Politique
L'Asie du Sud-Est dans la presse

Singapour : une querelle d'héritage ébranle le Premier ministre Lee Hsien Loong

Le Premier ministre singapourien Lee Hsien Loong et son fils Li Hongyi le 23 mars 2015. (Crédits : ST / Singapore Press Holdings / via AFP)
Le Premier ministre singapourien Lee Hsien Loong et son fils Li Hongyi le 23 mars 2015. (Crédits : ST / Singapore Press Holdings / via AFP)
Suite au décès de leur père, une fratrie se déchire au sujet de la maison familiale. Une situation banale si elle ne concernait pas les trois enfants de l’ex-Premier ministre et fondateur de la cité-état Lee Kuan Yew. Les cadets de la fratrie veulent voir la demeure du père détruite, mais l’aîné et actuel chef du gouvernement Lee Hsien Loong souhaiterait la voir ouverte au public. Quels sont les enjeux de cette brouille pour la gouvernance de Singapour ?

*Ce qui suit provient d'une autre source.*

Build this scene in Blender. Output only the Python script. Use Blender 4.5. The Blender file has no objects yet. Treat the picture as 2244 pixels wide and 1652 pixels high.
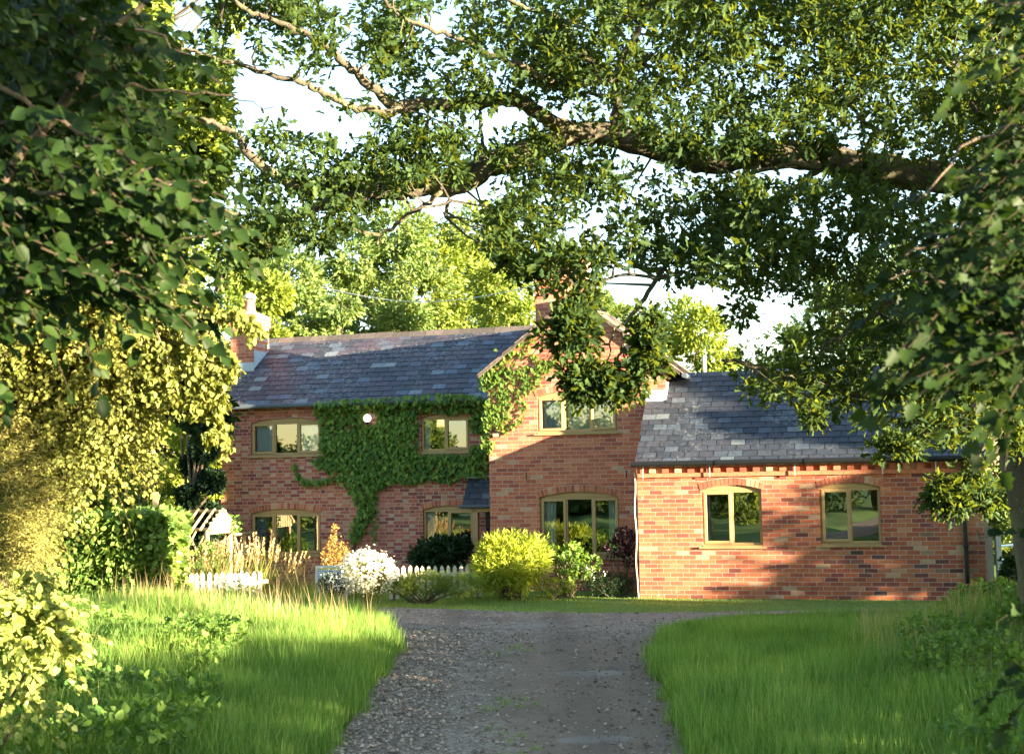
import bpy, bmesh, math, random
import numpy as np
from mathutils import Vector, Matrix
rng = np.random.default_rng(7); random.seed(7)
scene = bpy.context.scene
COL = scene.collection

# ------------------------------------------------------------------ camera
EYE = 2.164
FPX, CX, CY = 2805.0, 1122.0, 826.0
_p, _r = math.radians(4.44), math.radians(1.03)
cF = np.array([0, math.cos(_p), math.sin(_p)]); _R0 = np.array([1., 0, 0]); _U0 = np.array([0, -math.sin(_p), math.cos(_p)])
cR = math.cos(_r)*_R0 - math.sin(_r)*_U0; cU = math.sin(_r)*_R0 + math.cos(_r)*_U0
cam = bpy.data.cameras.new('camera'); cam.sensor_width = 36; cam.lens = 45.0
cam.clip_start = 0.1; cam.clip_end = 2000
cam.dof.use_dof = True; cam.dof.focus_distance = 16.5; cam.dof.aperture_fstop = 3.5
camo = bpy.data.objects.new('camera', cam); COL.objects.link(camo)
M = Matrix.Identity(4)
for i in range(3):
    M[i][0] = cR[i]; M[i][1] = cU[i]; M[i][2] = -cF[i]
M[2][3] = EYE
camo.matrix_world = M; scene.camera = camo

# ------------------------------------------------------------------ light
SUN_AZ = np.array([.857, -.515]); SUN_EL = math.radians(6.0)
SUN_STRENGTH, SKY_STRENGTH, EXPOSURE = 5.0, 0.09, 3.35
ts = Vector((SUN_AZ[0], SUN_AZ[1], math.tan(SUN_EL))).normalized()
sl = bpy.data.lights.new('sun', 'SUN'); sl.energy = SUN_STRENGTH; sl.angle = math.radians(0.5); sl.color = (1.0, .83, .56)
slo = bpy.data.objects.new('sun', sl); COL.objects.link(slo)
slo.rotation_euler = ts.to_track_quat('Z', 'Y').to_euler(); slo.location = (30, -20, 20)
w = bpy.data.worlds.new('World'); scene.world = w; w.use_nodes = True
nt = w.node_tree; bg = nt.nodes['Background']; sky = nt.nodes.new('ShaderNodeTexSky')
sky.sky_type = 'NISHITA'; sky.sun_disc = False; sky.sun_elevation = SUN_EL
sky.sun_rotation = math.atan2(SUN_AZ[0], SUN_AZ[1]); sky.air_density = 1.0; sky.dust_density = 0.2; sky.ozone_density = 1.5
hs = nt.nodes.new('ShaderNodeHueSaturation'); hs.inputs['Saturation'].default_value = .95
nt.links.new(sky.outputs[0], hs.inputs['Color']); nt.links.new(hs.outputs[0], bg.inputs[0]); bg.inputs[1].default_value = SKY_STRENGTH
scene.view_settings.view_transform = 'Standard'; scene.view_settings.look = 'None'
scene.view_settings.exposure = EXPOSURE; scene.view_settings.gamma = 1.0
cy = scene.cycles
cy.max_bounces = 7; cy.diffuse_bounces = 4; cy.glossy_bounces = 3; cy.transmission_bounces = 4; cy.transparent_max_bounces = 8
cy.caustics_reflective = False; cy.caustics_refractive = False; cy.sample_clamp_indirect = 6

# ------------------------------------------------------------------ coordinates
HT = math.radians(15.0)
HO = np.array([2.171, 22.6, 0.0])
HX = np.array([math.cos(HT), -math.sin(HT), 0]); HY = np.array([math.sin(HT), math.cos(HT), 0])
def ray(u, v): return cF + cR*((u-CX)/FPX) + cU*((CY-v)/FPX)
def at(u, v, y):
    d = ray(u, v); return d*(y/d[1]) + np.array([0, 0, EYE])
def gnd(u, v, z=0.0):
    d = ray(u, v); return d*((z-EYE)/d[2]) + np.array([0, 0, EYE])
def hit(u, v, Y):                       # onto the plane Y of the house -> house X, Z
    d = ray(u, v); t = (HO + HY*Y) @ HY/(d @ HY); P = d*t + np.array([0, 0, EYE]) - HO
    return np.array([P @ HX, Y, P[2]])
def project(P):
    q = np.asarray(P)-[0, 0, EYE]; z = q @ cF; return CX+FPX*(q @ cR)/z, CY-FPX*(q @ cU)/z
def hw(P): return HO + HX*P[0] + HY*P[1] + np.array([0, 0, P[2]])
def sm(a, b, x):
    t = np.clip((x-a)/(b-a), 0, 1); return t*t*(3-2*t)
def nrm(a): return a/np.maximum(np.linalg.norm(a, axis=-1, keepdims=True), 1e-9)
def rand3(n): return nrm(rng.normal(size=(n, 3)))
def vnoise(p, freq, seed=0):
    q = np.asarray(p)*freq + seed*17.31; i = np.floor(q).astype(np.int64); f = q-i; f = f*f*(3-2*f)
    def h(x, y, z):
        n = (x*374761393 + y*668265263 + z*2147483647*31 + seed*974711) & 0xffffffff
        n = ((n ^ (n >> 13))*1274126177) & 0xffffffff
        return ((n ^ (n >> 16)) & 0xffff)/65535.0
    o = 0
    for a in (0, 1):
        for b in (0, 1):
            for c in (0, 1):
                wgt = (f[..., 0] if a else 1-f[..., 0])*(f[..., 1] if b else 1-f[..., 1])*(f[..., 2] if c else 1-f[..., 2])
                o = o + wgt*h(i[..., 0]+a, i[..., 1]+b, i[..., 2]+c)
    return o
def inpoly(x, y, poly):
    poly = np.asarray(poly); n = len(poly); r = np.zeros(len(x), bool); j = n-1
    for i in range(n):
        xi, yi, xj, yj = *poly[i][:2], *poly[j][:2]
        c = ((yi > y) != (yj > y)) & (x < (xj-xi)*(y-yi)/((yj-yi) if yj != yi else 1e-9) + xi)
        r ^= c; j = i
    return r
def sample_poly(poly, n):
    poly = np.asarray(poly, float); lo = poly.min(0); hi = poly.max(0); out = []; tot = 0
    while tot < n:
        q = lo + rng.random((n*2, 2))*(hi-lo); q = q[inpoly(q[:, 0], q[:, 1], poly)]; out.append(q); tot += len(q)
    return np.concatenate(out)[:n]

# ------------------------------------------------------------------ objects
def tag(o, label=None, cat=None, group=None, kind=None):
    if label: o['label'] = label
    if cat: o['category'] = cat
    if group: o['group'] = group
    if kind: o['kind'] = kind
    return o
def empty(name, loc, label, cat, group=None, rz=0.0):
    o = bpy.data.objects.new(name, None); COL.objects.link(o); o.location = tuple(loc); o.rotation_euler = (0, 0, rz)
    o.empty_display_size = .1
    return tag(o, label, cat, group)
def link(name, me, mat, parent=None, local=False):
    for m in (mat if isinstance(mat, (list, tuple)) else [mat]): me.materials.append(m)
    o = bpy.data.objects.new(name, me); COL.objects.link(o)
    if parent is not None:
        o.parent = parent
        if not local:                   # mesh written in world coordinates
            pm = WM(parent); o.matrix_parent_inverse = pm.inverted()
    return o
def WM(o):
    m = Matrix.LocRotScale(o.location, o.rotation_euler, o.scale)
    return (WM(o.parent) @ o.matrix_parent_inverse @ m) if o.parent else m
class MB:
    def __init__(s): s.v = []; s.f = []; s.mi = []
    def add(s, vs, fs, mi=0):
        b = len(s.v); s.v += [tuple(map(float, v)) for v in vs]; s.f += [tuple(b+i for i in f) for f in fs]; s.mi += [mi]*len(fs); return s
    def quad(s, a, b, c, d, mi=0): return s.add([a, b, c, d], [(0, 1, 2, 3)], mi)
    def box(s, lo, hi, mi=0):
        x0, y0, z0 = lo; x1, y1, z1 = hi
        return s.add([(x0,y0,z0),(x1,y0,z0),(x1,y1,z0),(x0,y1,z0),(x0,y0,z1),(x1,y0,z1),(x1,y1,z1),(x0,y1,z1)],
                     [(0,3,2,1),(4,5,6,7),(0,1,5,4),(1,2,6,5),(2,3,7,6),(3,0,4,7)], mi)
    def obox(s, c, ax, ay, az, mi=0):   # centre and three half axes
        c, ax, ay, az = map(np.asarray, (c, ax, ay, az))
        vs = [c+ax*a+ay*b+az*d for d in (-1, 1) for b in (-1, 1) for a in (-1, 1)]
        return s.add(vs, [(0,2,3,1),(4,5,7,6),(0,1,5,4),(1,3,7,5),(3,2,6,7),(2,0,4,6)], mi)
    def prism(s, poly, dirv, mi=0):
        n = len(poly); poly = [np.asarray(p, float) for p in poly]; d = np.asarray(dirv, float)
        return s.add(poly+[p+d for p in poly], [tuple(range(n))[::-1], tuple(range(n, 2*n))]+[(i, (i+1) % n, n+(i+1) % n, n+i) for i in range(n)], mi)
    def tube(s, pts, rad, k=8, rough=0.0, cap=True, mi=0):
        pts = np.asarray(pts, float); n = len(pts); rad = np.broadcast_to(rad, n).astype(float)
        tg = np.gradient(pts, axis=0) if n > 1 else pts; tg = nrm(tg); up = np.array([0.13, .31, .94])
        if abs(tg[0] @ up) > .9: up = np.array([.96, .2, .1])
        rings = []
        a = nrm(np.cross(tg[0], up))
        for i in range(n):
            a = nrm(a - tg[i]*(a @ tg[i])); b = np.cross(tg[i], a)
            an = np.arange(k)*2*math.pi/k
            rr = rad[i]*(1+rough*(rng.random(k)-.5)*2)
            rings.append(pts[i] + np.outer(np.cos(an)*rr, a) + np.outer(np.sin(an)*rr, b))
        vs = np.concatenate(rings); fs = []
        for i in range(n-1):
            for j in range(k):
                j2 = (j+1) % k; fs.append((i*k+j, i*k+j2, (i+1)*k+j2, (i+1)*k+j))
        if cap: fs += [tuple(range(k))[::-1], tuple((n-1)*k+j for j in range(k))]
        return s.add(vs, fs, mi)
    def build(s, name, mat, parent=None, local=False, smooth=False):
        me = bpy.data.meshes.new(name); me.from_pydata(s.v, [], s.f)
        if any(s.mi): me.polygons.foreach_set('material_index', s.mi)
        if smooth: me.polygons.foreach_set('use_smooth', [True]*len(s.f))
        me.update(); return link(name, me, mat, parent, local)
def smooth_path(pts, n=4):
    pts = np.asarray(pts, float); m = len(pts); out = []
    for i in range(m-1):
        p0, p1, p2, p3 = pts[max(i-1, 0)], pts[i], pts[i+1], pts[min(i+2, m-1)]
        for t in np.arange(n)/n:
            out.append(.5*((2*p1)+(-p0+p2)*t+(2*p0-5*p1+4*p2-p3)*t*t+(-p0+3*p1-3*p2+p3)*t**3))
    out.append(pts[-1]); return np.array(out)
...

Dernier épisode de la saga : selon le South China Morning Post, Lee Wei Ling, la sœur du Premier ministre, a publié aujourd’hui vendredi 16 juin sur Facebook une série de mails, échangés du vivant de leur père, qui appuierait sa vision du testament laissé par Lee Kwan Yew. A savoir que la maison paternelle d’Oxley Road doit être détruite. Cette révélation fait suite à une déclaration des avocats de son frère aîné, publiée la veille dans la presse et sur les réseaux sociaux, et dans lequel Lee Hsien Loong remet en cause sa version des faits. « Mon frère et ma sœur continuent de donner des interviews et de porter des allégations contre moi. Il n’est plus possible pour moi de ne pas y répondre publiquement », déclare le Premier ministre avant d’égrener les raisons pour lesquelles il met en doutes les conditions de rédaction des dernières volontés de Lee Kuan Yew. Le chef du gouvernement a ainsi ouvert un comité interministériel afin d’étudier la question.

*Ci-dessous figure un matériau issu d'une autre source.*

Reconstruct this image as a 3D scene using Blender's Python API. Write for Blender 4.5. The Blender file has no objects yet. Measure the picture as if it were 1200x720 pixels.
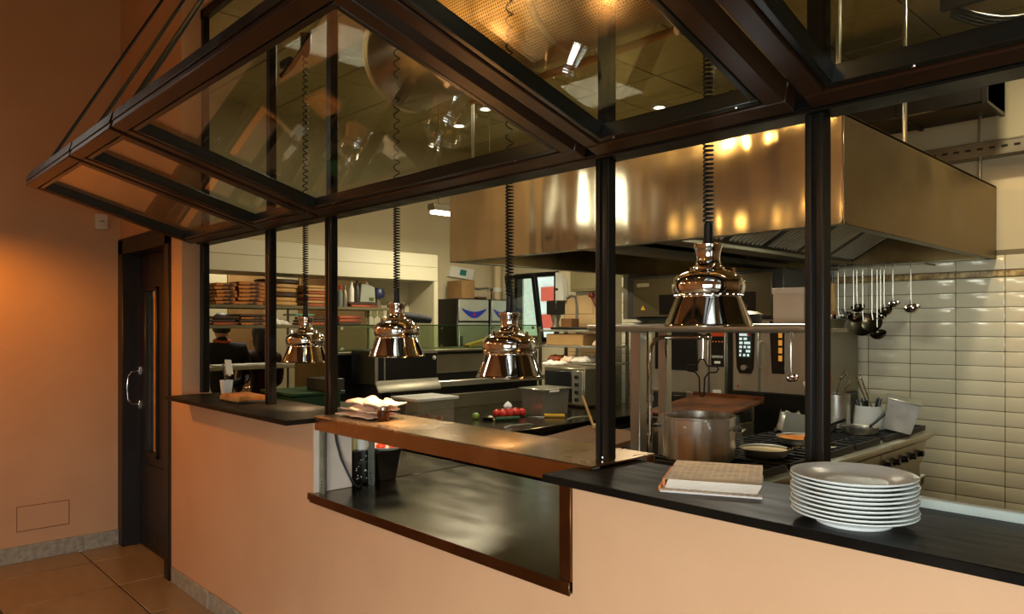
import bpy, bmesh, math, random
from mathutils import Vector, Matrix
random.seed(7)
PI = math.pi
SC = bpy.context.scene
COL = SC.collection

# ------------------------------------------------------------------ camera, world, light, exposure
cam_data = bpy.data.cameras.new('camera')
cam = bpy.data.objects.new('camera', cam_data)
COL.objects.link(cam)
cam_data.sensor_width = 36.0
cam_data.lens = 36.0 * 853.0 / 1200.0
cam_data.shift_y = 21.0 / 1200.0
cam_data.clip_start = 0.02
cam.location = (0.0, -1.6, 1.617)
cam.rotation_euler = (PI / 2, 0, math.atan2(853, 808))
SC.camera = cam

world = bpy.data.worlds.new('world')
SC.world = world
world.use_nodes = True
wn = world.node_tree.nodes
wn['Background'].inputs[0].default_value = (0.72, 0.86, 0.80, 1)
wn['Background'].inputs[1].default_value = 1.6

SC.view_settings.view_transform = 'Standard'
SC.view_settings.look = 'None'
SC.view_settings.exposure = 0.0
SC.view_settings.gamma = 1.0
SC.view_settings.use_curve_mapping = False


def area(name, loc, rot, size, size_y, power, color, spread=PI):
    d = bpy.data.lights.new(name, 'AREA')
    d.shape = 'RECTANGLE'
    d.size, d.size_y = size, size_y
    d.energy = power
    d.color = color
    d.spread = spread
    o = bpy.data.objects.new(name, d)
    o.location = loc
    o.rotation_euler = rot
    COL.objects.link(o)
    return o


def point(name, loc, power, color, r=0.04):
    d = bpy.data.lights.new(name, 'POINT')
    d.energy = power
    d.color = color
    d.shadow_soft_size = r
    o = bpy.data.objects.new(name, d)
    o.location = loc
    COL.objects.link(o)
    return o


WARM = (1.0, 0.46, 0.10)
KIT = (1.0, 0.90, 0.68)
DAY = (0.92, 0.98, 1.02)
# daylight through the windows of the dining room, behind and to the right of the camera
area('window_daylight', (1.0, -3.6, 1.25), (PI / 2 - 0.48, 0, 0.34), 2.2, 1.3, 92, DAY, 1.75)
area('side_window_daylight', (2.75, -2.0, 1.25), (0, PI / 2 - 0.42, 0), 1.3, 1.2, 22, DAY, 1.2)
area('hood_flare_light', (-5.86, -2.1, 3.05), (0, -PI / 2 + 0.25, 0), 0.9, 0.36, 13, (1.0, 0.96, 0.86), 2.2)  # added source for the white flare on the hood front; the wall is uncut
# kitchen ceiling luminaires, with added fill lights among them
area('kitchen_luminaire_light', (-5.0, 2.56, 2.56), (0, 0, 0), 0.08, 0.7, 30, (1.0, 0.93, 0.72))
area('kitchen_ceiling_and_fill_light', (-3.9, 3.0, 3.52), (0, 0, 0), 0.6, 0.6, 26, KIT)
area('kitchen_ceiling_and_fill_light', (-0.985, 2.95, 3.50), (0, 0, 0), 0.18, 0.18, 50, (1.0, 0.86, 0.60))
area('kitchen_ceiling_and_fill_light', (-4.4, 1.0, 3.52), (0, 0, 0), 0.6, 0.6, 15, KIT)  # added fill for the left of the kitchen
area('kitchen_ceiling_and_fill_light', (-0.2, 1.0, 3.52), (0, 0, 0), 0.6, 0.6, 15, (1.0, 0.90, 0.70))  # added fill for the near right of the kitchen
area('pizza_room_light', (-7.6, 1.6, 3.0), (0, 0, 0), 0.6, 0.6, 40, KIT)
# lamps inside the exhaust hood, one of them added as fill
area('hood_lamp_and_fill_light', (-1.75, 3.2, 2.17), (0, 0, 0), 0.25, 0.12, 4.0, (0.92, 1.0, 0.80))
area('hood_lamp_and_fill_light', (-1.9, 2.0, 2.17), (0, 0, 0), 0.25, 0.12, 10.0, (1.0, 0.95, 0.78))  # added to brighten the pans under the hood
area('hood_lamp_and_fill_light', (-3.3, 2.75, 2.17), (0, 0, 0), 0.25, 0.12, 6.0, (1.0, 0.88, 0.62))


# ------------------------------------------------------------------ helpers
def c(r, g, b):
    def f(v):
        v /= 255.0
        return v / 12.92 if v <= 0.04045 else ((v + 0.055) / 1.055) ** 2.4
    return (f(r), f(g), f(b), 1.0)


def mat(name, col, rough=0.5, metal=0.0, col2=None, scale=6.0, stretch=(1, 1, 1), rvar=0.0, bump=0.0, bscale=30.0,
        emit=None, estr=0.0, coat=0.0, spec=0.5, trans=0.0, alpha=1.0, detail=4.0, ramp=(0.35, 0.65), sheen=0.0):
    m = bpy.data.materials.new(name)
    m.use_nodes = True
    nt = m.node_tree
    N, L = nt.nodes, nt.links
    p = N['Principled BSDF']
    p.inputs['Base Color'].default_value = col
    p.inputs['Roughness'].default_value = rough
    p.inputs['Metallic'].default_value = metal
    p.inputs['Specular IOR Level'].default_value = spec
    p.inputs['Coat Weight'].default_value = coat
    p.inputs['Transmission Weight'].default_value = trans
    p.inputs['Alpha'].default_value = alpha
    if emit:
        p.inputs['Emission Color'].default_value = emit
        p.inputs['Emission Strength'].default_value = estr
    if col2 is None:
        col2 = tuple(v * 0.88 for v in col[:3]) + (1,)
    tc = N.new('ShaderNodeTexCoord')
    mp = N.new('ShaderNodeMapping')
    mp.inputs['Scale'].default_value = stretch
    L.new(tc.outputs['Object'], mp.inputs['Vector'])
    nz = N.new('ShaderNodeTexNoise')
    nz.inputs['Scale'].default_value = scale
    nz.inputs['Detail'].default_value = detail
    L.new(mp.outputs[0], nz.inputs['Vector'])
    rp = N.new('ShaderNodeValToRGB')
    rp.color_ramp.elements[0].position = ramp[0]
    rp.color_ramp.elements[1].position = ramp[1]
    rp.color_ramp.elements[0].color = col2
    rp.color_ramp.elements[1].color = col
    L.new(nz.outputs['Fac'], rp.inputs[0])
    L.new(rp.outputs[0], p.inputs['Base Color'])
    if rvar:
        mr = N.new('ShaderNodeMapRange')
        mr.inputs['From Min'].default_value = 0.3
        mr.inputs['From Max'].default_value = 0.7
        mr.inputs['To Min'].default_value = max(0.02, rough - rvar)
        mr.inputs['To Max'].default_value = min(1.0, rough + rvar)
        L.new(nz.outputs['Fac'], mr.inputs['Value'])
        L.new(mr.outputs[0], p.inputs['Roughness'])
    if bump:
        n2 = N.new('ShaderNodeTexNoise')
        n2.inputs['Scale'].default_value = bscale
        n2.inputs['Detail'].default_value = 3
        L.new(mp.outputs[0], n2.inputs['Vector'])
        b = N.new('ShaderNodeBump')
        b.inputs['Strength'].default_value = bump
        b.inputs['Distance'].default_value = 0.02
        L.new(n2.outputs['Fac'], b.inputs['Height'])
        L.new(b.outputs[0], p.inputs['Normal'])
    return m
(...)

Qu’en est-il vraiment du testament de Lee Kwan Yew ? Entre 2011 et 2013, le vieux Premier ministre a dicté pas moins de sept versions de ses instructions concernant sa résidence, un bungalow centenaire situé au 38 Oxley Road, dans les quartiers huppés de Singapour. La clause stipulant la destruction de la maison ne serait pas présente dans la cinquième et la sixième versions, selon le premier ministre actuel Lee Hsien Loong. Sa sœur Lee Wei Ling et son frère Lee Hsien Yang se réfèrent à une version « finale » rédigée le 17 décembre 2013, demandant que sa maison soit démolie immédiatement après sa mort ou après le départ de sa fille si jamais elle désire y rester. En cas d’impossibilité de mener à bien la destruction, elle devrait demeurer à l’usage exclusif de la famille de ses descendants, précise le South China Morning Post. Mais le chef du gouvernement et aîné de la fratrie remet en cause la validité de cette version dont il n’a eu connaissance qu’à la mort de son père en 2015. Cité par le Straits Times, il s’interroge sur la connaissance réelle qu’avait Lee Kuan Yew de cette clause dans le document qu’il a signé. En effet, les avocats envoyés ce jour-là ne seraient restés en tout et pour tout que 15 minutes dans la propriété du père fondateur de Singapour. « Ils sont uniquement venu pour assister à la signature des dernières volontés par M. Lee, pas pour le conseiller », déplore Lee Hsien Loong.
Derrière ce conflit juridique se cachent des motivations bien plus terre à terre. Les cadets de Lee Hsien Loong l’accusent de vouloir transformer la maison en monument national afin de pouvoir capitaliser sur la crédibilité politique de son père et ainsi lancer la carrière de son fils. « Nous sommes de simples particuliers sans ambitions politiques. Nous n’avons rien à gagner dans la démolition du 38 Oxley Road, hormis de savoir que nous avons honoré les ultimes souhaits de notre père », déclare ainsi dans un communiqué conjoint Lee Hsien Yang et Lee Wei Ling, indique Chanel News Asia. Des accusations réfutées par le Premier ministre pour qui la prise de position de ces derniers « a écorné la mémoire de [leur] père ». Si cette affaire privée jetée sur la place publique semble exaspérer les Singapouriens, elle ne risque pas d’ébranler le pouvoir de la cité-État pour autant. Selon le politologue Tom Pepinsky cité par le South China Morning Post, « l’État singapourien demeure solide et le Parti d’Action Populaire reste cohérent ; je ne vois aucune raison pour que cette dispute familiale ne se traduise par une déchirure au sein du parti ou une mobilisation de l’opposition ».